Ransom is the first novel that the Australian writer David Malouf has written in over ten years. Like his earlier work, and also the fine novels Remembering Babylon (which won the Booker Prize) and The Conversations at Curlow Creek, Malouf continues to be concerned about the demands that societal order and routine seem to make on our individual sense of justice and humanity, about how it is that we become convinced that a certain inveterateness and hardness are what keeps the world in order, what keeps it from falling into a fearsome chaos. The question he poses seems to be, “but what if….”. And so it is here, in Ransom, which elaborates on passages from Homer’s Iliad, and tells us the story of the impasse between Achilles and Priam, the king of the doomed city of Troy as the king seeks to recover from the Greeks the body of his slain son Hector. A vision comes to Priam that he should appeal to Achilles not as a king or head of state but humbly and simply as a father and fellow human being.

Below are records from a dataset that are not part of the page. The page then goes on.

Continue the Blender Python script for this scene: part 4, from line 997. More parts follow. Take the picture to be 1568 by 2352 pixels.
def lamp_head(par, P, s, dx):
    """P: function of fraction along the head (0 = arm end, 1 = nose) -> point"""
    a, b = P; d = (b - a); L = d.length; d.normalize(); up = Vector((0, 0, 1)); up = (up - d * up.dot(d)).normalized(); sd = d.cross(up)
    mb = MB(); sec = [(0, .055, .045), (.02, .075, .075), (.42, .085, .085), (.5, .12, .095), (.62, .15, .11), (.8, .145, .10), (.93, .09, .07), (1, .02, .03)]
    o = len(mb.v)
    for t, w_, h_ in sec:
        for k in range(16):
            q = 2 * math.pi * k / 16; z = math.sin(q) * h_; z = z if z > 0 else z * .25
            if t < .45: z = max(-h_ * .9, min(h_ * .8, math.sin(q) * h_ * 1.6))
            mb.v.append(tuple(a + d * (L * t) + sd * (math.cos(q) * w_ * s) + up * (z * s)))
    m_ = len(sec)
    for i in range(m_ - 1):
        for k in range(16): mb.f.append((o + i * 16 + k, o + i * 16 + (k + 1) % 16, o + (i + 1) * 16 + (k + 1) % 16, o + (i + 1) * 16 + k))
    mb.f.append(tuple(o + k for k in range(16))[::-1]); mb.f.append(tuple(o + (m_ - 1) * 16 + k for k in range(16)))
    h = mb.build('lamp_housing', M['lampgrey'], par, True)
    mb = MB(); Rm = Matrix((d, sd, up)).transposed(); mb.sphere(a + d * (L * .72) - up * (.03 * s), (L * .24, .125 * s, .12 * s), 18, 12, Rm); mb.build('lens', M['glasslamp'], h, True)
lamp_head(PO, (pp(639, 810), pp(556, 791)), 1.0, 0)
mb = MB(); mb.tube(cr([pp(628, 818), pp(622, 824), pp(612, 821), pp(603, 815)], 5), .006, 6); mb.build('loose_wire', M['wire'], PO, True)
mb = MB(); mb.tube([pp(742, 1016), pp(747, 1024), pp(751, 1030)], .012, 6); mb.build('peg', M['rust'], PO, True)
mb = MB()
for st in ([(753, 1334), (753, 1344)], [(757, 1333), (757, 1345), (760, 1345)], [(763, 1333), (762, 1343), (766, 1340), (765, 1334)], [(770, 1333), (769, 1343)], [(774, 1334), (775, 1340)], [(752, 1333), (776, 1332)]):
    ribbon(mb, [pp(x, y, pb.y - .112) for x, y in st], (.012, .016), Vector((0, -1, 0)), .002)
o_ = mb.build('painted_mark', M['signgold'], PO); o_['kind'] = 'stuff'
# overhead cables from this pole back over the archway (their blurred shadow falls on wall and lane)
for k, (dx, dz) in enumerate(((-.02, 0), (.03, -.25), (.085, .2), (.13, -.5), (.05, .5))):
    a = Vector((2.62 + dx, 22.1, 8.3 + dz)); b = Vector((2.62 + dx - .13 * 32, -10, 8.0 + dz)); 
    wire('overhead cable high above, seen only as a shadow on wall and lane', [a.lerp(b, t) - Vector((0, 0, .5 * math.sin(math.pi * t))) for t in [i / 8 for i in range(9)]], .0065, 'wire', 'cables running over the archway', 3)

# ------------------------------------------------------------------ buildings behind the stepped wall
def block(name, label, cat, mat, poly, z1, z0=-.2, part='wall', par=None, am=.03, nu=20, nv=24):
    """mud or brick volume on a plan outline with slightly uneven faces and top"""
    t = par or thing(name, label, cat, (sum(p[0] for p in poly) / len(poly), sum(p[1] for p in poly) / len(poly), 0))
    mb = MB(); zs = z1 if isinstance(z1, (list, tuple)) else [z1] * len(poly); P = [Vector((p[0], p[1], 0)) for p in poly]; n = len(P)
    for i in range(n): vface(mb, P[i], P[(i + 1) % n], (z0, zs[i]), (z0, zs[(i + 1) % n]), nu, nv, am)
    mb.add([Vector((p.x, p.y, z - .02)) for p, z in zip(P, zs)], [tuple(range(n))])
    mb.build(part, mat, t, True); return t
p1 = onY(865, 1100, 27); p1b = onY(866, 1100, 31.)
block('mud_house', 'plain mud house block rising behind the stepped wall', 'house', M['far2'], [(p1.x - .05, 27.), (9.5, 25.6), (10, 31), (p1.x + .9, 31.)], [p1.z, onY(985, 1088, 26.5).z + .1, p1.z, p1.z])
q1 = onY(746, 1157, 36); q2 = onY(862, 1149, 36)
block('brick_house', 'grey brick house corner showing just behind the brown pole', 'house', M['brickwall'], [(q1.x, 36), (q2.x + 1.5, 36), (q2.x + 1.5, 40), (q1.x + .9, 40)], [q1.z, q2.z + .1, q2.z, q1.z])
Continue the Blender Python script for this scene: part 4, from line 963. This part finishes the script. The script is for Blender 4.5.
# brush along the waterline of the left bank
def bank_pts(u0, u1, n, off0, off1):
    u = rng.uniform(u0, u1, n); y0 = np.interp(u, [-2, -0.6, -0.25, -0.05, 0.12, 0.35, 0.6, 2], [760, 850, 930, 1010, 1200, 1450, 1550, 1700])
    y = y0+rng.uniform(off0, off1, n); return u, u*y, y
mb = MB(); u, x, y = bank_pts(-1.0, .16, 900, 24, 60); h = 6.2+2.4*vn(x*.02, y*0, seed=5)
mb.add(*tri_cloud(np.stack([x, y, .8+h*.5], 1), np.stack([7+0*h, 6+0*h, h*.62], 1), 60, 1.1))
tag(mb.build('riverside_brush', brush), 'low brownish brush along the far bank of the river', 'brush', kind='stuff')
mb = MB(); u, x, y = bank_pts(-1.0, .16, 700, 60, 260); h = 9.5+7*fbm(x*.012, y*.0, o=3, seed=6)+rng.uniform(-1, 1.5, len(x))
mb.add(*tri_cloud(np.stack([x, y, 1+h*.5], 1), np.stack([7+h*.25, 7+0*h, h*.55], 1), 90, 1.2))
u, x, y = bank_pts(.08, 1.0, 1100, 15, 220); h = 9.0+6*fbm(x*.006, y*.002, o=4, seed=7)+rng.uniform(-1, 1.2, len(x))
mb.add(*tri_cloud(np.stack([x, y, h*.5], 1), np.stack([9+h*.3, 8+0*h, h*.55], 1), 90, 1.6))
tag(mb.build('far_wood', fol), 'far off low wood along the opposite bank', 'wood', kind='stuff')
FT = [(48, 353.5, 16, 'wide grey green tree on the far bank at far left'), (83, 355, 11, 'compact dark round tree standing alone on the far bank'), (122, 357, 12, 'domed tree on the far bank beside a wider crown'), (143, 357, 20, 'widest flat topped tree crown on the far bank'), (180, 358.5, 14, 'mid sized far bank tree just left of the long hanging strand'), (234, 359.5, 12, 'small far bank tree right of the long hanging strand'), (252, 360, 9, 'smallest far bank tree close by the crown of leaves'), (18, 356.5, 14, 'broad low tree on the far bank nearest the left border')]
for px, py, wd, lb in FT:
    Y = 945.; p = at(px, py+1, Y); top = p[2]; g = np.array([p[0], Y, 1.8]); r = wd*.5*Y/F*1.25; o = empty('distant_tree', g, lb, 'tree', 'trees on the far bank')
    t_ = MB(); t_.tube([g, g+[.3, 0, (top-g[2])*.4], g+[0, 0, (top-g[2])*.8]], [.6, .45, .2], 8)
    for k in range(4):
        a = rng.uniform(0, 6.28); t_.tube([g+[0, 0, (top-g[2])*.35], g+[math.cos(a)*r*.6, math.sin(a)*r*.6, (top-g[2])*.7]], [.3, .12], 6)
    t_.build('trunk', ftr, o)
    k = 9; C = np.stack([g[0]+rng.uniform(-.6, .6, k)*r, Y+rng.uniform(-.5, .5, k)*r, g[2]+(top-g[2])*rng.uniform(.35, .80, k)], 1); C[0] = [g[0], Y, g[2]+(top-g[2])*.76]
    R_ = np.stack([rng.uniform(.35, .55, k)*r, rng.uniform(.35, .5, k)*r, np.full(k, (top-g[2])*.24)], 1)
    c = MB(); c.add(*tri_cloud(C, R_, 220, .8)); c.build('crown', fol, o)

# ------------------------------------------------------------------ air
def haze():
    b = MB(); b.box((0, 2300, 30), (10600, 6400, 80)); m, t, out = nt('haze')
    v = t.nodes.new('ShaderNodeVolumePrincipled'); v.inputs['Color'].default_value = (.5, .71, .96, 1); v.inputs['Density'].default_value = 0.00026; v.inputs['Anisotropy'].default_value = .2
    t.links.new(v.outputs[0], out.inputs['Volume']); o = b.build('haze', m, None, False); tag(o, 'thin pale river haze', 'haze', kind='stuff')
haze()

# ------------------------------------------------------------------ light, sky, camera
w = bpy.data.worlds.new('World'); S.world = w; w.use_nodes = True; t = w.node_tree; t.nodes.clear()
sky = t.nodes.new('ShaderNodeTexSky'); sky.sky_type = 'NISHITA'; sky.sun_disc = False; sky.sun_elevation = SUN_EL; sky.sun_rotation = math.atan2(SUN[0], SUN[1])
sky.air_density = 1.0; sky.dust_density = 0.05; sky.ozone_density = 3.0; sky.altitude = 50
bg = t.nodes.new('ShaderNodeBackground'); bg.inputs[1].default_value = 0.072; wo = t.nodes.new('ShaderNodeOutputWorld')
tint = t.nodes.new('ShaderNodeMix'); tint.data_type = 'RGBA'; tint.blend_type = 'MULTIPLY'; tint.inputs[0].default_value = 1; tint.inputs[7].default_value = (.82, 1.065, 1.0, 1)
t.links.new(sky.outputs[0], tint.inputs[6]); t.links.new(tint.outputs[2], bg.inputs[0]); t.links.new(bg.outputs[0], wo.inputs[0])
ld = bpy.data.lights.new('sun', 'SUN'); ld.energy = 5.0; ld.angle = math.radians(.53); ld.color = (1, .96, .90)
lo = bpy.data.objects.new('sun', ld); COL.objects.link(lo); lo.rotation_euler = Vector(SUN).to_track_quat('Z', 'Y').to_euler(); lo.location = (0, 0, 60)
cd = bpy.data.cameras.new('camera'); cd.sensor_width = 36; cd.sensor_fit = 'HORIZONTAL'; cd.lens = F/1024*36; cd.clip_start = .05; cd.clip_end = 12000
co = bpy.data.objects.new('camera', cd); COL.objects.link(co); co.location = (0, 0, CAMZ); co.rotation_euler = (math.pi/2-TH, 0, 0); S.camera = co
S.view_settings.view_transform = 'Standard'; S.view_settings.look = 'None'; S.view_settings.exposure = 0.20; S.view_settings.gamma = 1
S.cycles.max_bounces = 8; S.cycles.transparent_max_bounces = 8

The book begins by introducing us to Achilles, the hero of the Iliad, and at first we think he will be the major protagonist of this narrative, or that the most important dynamic will be how things play out between Achilles and Priam. Our expectations however are, perhaps provocatively, not met. The major relationship in this book is that between Priam and a simple carter named Somax, who accompanies the king alone across the plains of Troy as he delivers to Achilles the ransom for his son. From his conversation with the carter on their journey Priam learns that there is a different kind of life possible than the one he has lead, a life of kingly responsibility, order, public scrutiny , ceremony, and a certain distance and detachment. As Somax relates the story of his life Priam comes to understand that his exalted life has had a price, that it has been perhaps a lesser life. Somax recounts the story of his own life and Priam realizes that although it has been a life of deeper sorrow it also has been one of greater joy, one that is more fully human and more capable of action that is humane.

Achilles, unlike his portrayal in the Iliad, is not a very sympathetic hero in Ransom, a reversal that is instructive and important to the author’s point of view here. The depiction of the god Hermes as a dandified and impertinent youth, as he suddenly appears on the scene to guide Priam and Somax to the Greek camp is a delight, a piquant exhibition of Deus ex machina in its etymological sense. And it’s probably not often that someone finds an “Afterword” to be a favorite part of a book, but Malouf’s defense of his refashioning of the Homeric myth and his inventiveness is a refreshing reminder of the way literature works and why it is important. At a time when Greek gods and heroes are re-emerging in popular literature as the original superheroes, Ransom remains true to the heart of Greek tragedy and its extraordinary ability to explore the human condition, something that seems to be possible only when we are less sure of the motives of the gods or the certainty of our election.